Когда страну раздирает братоубийственная война, Эмили словно рвется сама, клетка за клеткой. Она не понимает, как осмыслить эту гигантскую бойню, Бога, парящего над ней, сожженные дома и сады, калек и бездомных, поля, где спят прекрасные, словно куклы, юноши.
Эта страна перестала быть ее страной. Она вообще перестала быть, она вот-вот расколется, и сердце Эмили, ее слабое сердце посреди этой бури тоже медленно раскалывается на куски каждый вечер, а к утру его кое-как удается собрать вновь. Теперь она знает: орел каждый день прилетал клевать не печень Прометея.
Эмили ревнует, причем двойной ревностью: ревнует Остина, который любит Сьюзен, и ревнует Сьюзен, которая любит Остина.
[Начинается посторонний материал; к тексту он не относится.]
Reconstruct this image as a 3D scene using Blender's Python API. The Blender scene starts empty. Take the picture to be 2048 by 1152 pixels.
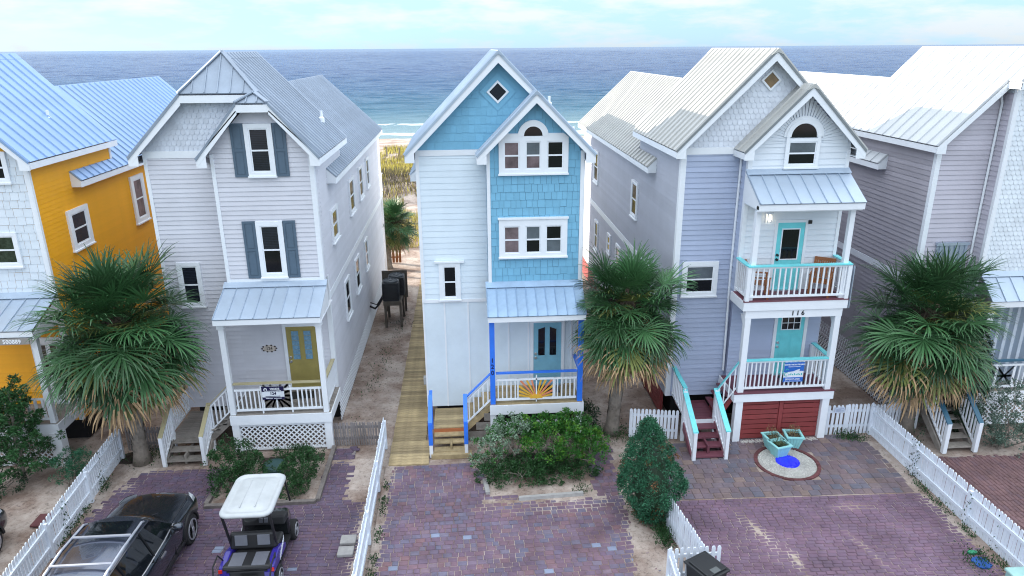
import bpy, bmesh, math, random
from mathutils import Vector, Matrix, noise as mnoise
R = math.radians
S = bpy.context.scene
COL = S.collection
# ------------------------------------------------------------------ camera
CAM_H, YAW, PITCH, ROLL = 11.5, R(3.8), R(18.69), R(0.42)
fw = Vector((math.sin(YAW)*math.cos(PITCH), math.cos(YAW)*math.cos(PITCH), -math.sin(PITCH)))
r0 = Vector((math.cos(YAW), -math.sin(YAW), 0)); u0 = r0.cross(fw)
rt = math.cos(ROLL)*r0 - math.sin(ROLL)*u0; up = math.cos(ROLL)*u0 + math.sin(ROLL)*r0
cd = bpy.data.cameras.new('camera'); cam = bpy.data.objects.new('camera', cd); COL.objects.link(cam)
cd.sensor_width = 36; cd.lens = 24.96; cd.clip_start = 0.1; cd.clip_end = 80000
cam.matrix_world = Matrix(((rt.x, up.x, -fw.x, 0), (rt.y, up.y, -fw.y, 0), (rt.z, up.z, -fw.z, CAM_H), (0, 0, 0, 1)))
S.camera = cam
# ------------------------------------------------------------------ sun and sky
SUN_EL, SUN_AZ = R(15.5), R(65)          # azimuth measured from +Y towards -X (over the sea, to the left)
SUN_STR, SKY_STR = 3.6, 0.14
sd = Vector((-math.sin(SUN_AZ)*math.cos(SUN_EL), math.cos(SUN_AZ)*math.cos(SUN_EL), math.sin(SUN_EL)))
ld = bpy.data.lights.new('sun', 'SUN'); ld.energy = SUN_STR; ld.angle = R(0.5); ld.color = (1, .9, .76)
lo = bpy.data.objects.new('sun', ld); COL.objects.link(lo); lo.rotation_euler = sd.to_track_quat('Z', 'Y').to_euler()
lo.location = sd*60
W = bpy.data.worlds.new('World'); S.world = W; W.use_nodes = True
nt = W.node_tree; nt.nodes.clear()
def N(t, k, **kw):
    n = t.nodes.new(k)
    for a, b in kw.items():
        setattr(n, a, b)
    return n
wo = N(nt, 'ShaderNodeOutputWorld'); bg = N(nt, 'ShaderNodeBackground'); sky = N(nt, 'ShaderNodeTexSky')
sky.sky_type = 'NISHITA'; sky.sun_disc = False; sky.sun_elevation = SUN_EL; sky.sun_rotation = -SUN_AZ
sky.altitude = 10; sky.air_density = 0.6; sky.dust_density = 0.1; sky.ozone_density = 6.0
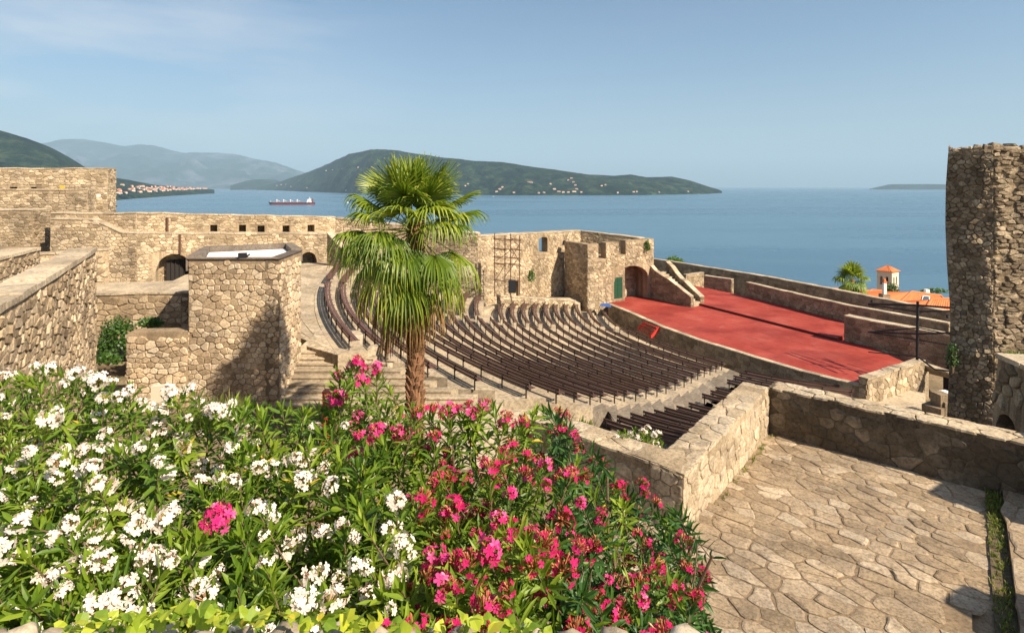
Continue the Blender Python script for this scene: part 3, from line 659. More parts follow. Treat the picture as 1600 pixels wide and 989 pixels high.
def full(k, ext=True):
    r = rows[k]; p = list(r['wed'][:-1]) + list(r['main'][:-1]) + list(r['aisle'])
    return p
DOWN = 0.62
def tread(k):
    mb = MB(); r = rows[k]
    a = off(full(k), -0.28 if k == 0 else -DOWN + 0.0); 
    if k == 0: outer = off(full(0), 0.6)
    else: outer = off(full(k - 1), -DOWN)
    inner = off(full(k), -DOWN); z = r['z']; zb = -15.5
    n = len(inner)
    for i in range(n - 1):
        o0, o1, i0, i1 = outer[i], outer[i + 1], inner[i], inner[i + 1]
        mb.hexa([(o0.x, o0.y, zb), (i0.x, i0.y, zb), (i1.x, i1.y, zb), (o1.x, o1.y, zb)], [(o0.x, o0.y, z), (i0.x, i0.y, z), (i1.x, i1.y, z), (o1.x, o1.y, z)], 1 if k > 6 and i >= 40 else 0, 0.35 + 0.3 * ((i * 7 + k * 3) % 5) / 5)
    if r['near']:
        ii = off(r['near'], -DOWN); 
        if rows[k - 1]['near']: oo = off(rows[k - 1]['near'], -DOWN)
        else: oo = off(r['near'], 0.5)
        for i in range(len(ii) - 1):
            mb.hexa([(oo[i].x, oo[i].y, zb), (ii[i].x, ii[i].y, zb), (ii[i+1].x, ii[i+1].y, zb), (oo[i+1].x, oo[i+1].y, zb)], [(oo[i].x, oo[i].y, z), (ii[i].x, ii[i].y, z), (ii[i+1].x, ii[i+1].y, z), (oo[i+1].x, oo[i+1].y, z)], 1)
    return mb
st = empty('seating_terrace', (0, 30, -14), 'curved pale stone seating steps falling from the left walkway to the red stage', 'seating steps')
for k in range(23):
    tread(k).build('step', [M['tread'], M['treadg']], st)
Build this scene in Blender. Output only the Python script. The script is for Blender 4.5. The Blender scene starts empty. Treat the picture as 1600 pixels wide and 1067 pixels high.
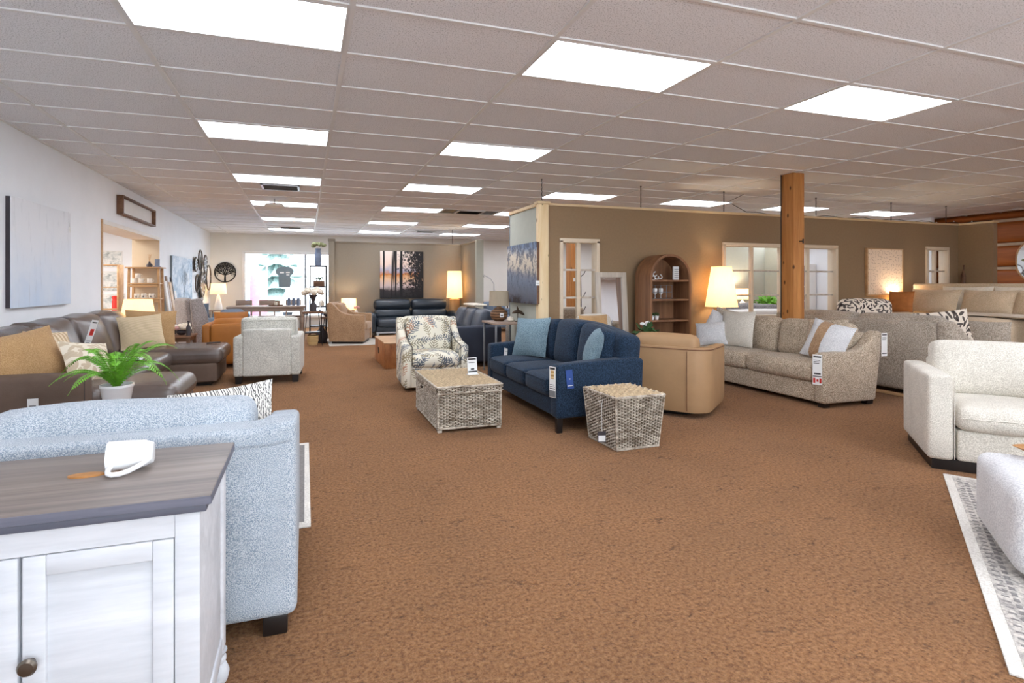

Ей бы хотелось, чтобы две эти любви были обращены на нее, она чувствует себя дважды обманутой — нет, даже трижды, потому что собственное сердце тоже ее предало. Ее сердце — это кусок угля, сгоревшего дважды. Можно сказать иначе: это мешок с золой.
Об этих последних годах, проведенных в одиночестве, говорят будто о каком-то сверхчеловеческом подвиге. Хотя, и я готова это повторять, следует удивляться, что их не так много — писателей, уединившихся в добровольном заточении, чтобы спокойно писать. Сверхчеловеческим подвигом скорее можно назвать обычную жизнь с ее вереницей обязательств и нелепых пустяков. Стоит ли удивляться, что кто-то, живущий книгами, от всего сердца желает пожертвовать ради них общением с себе подобными? Надо быть слишком высокого мнения о собственной персоне, чтобы постоянно желать общества тех, кто похож на нас.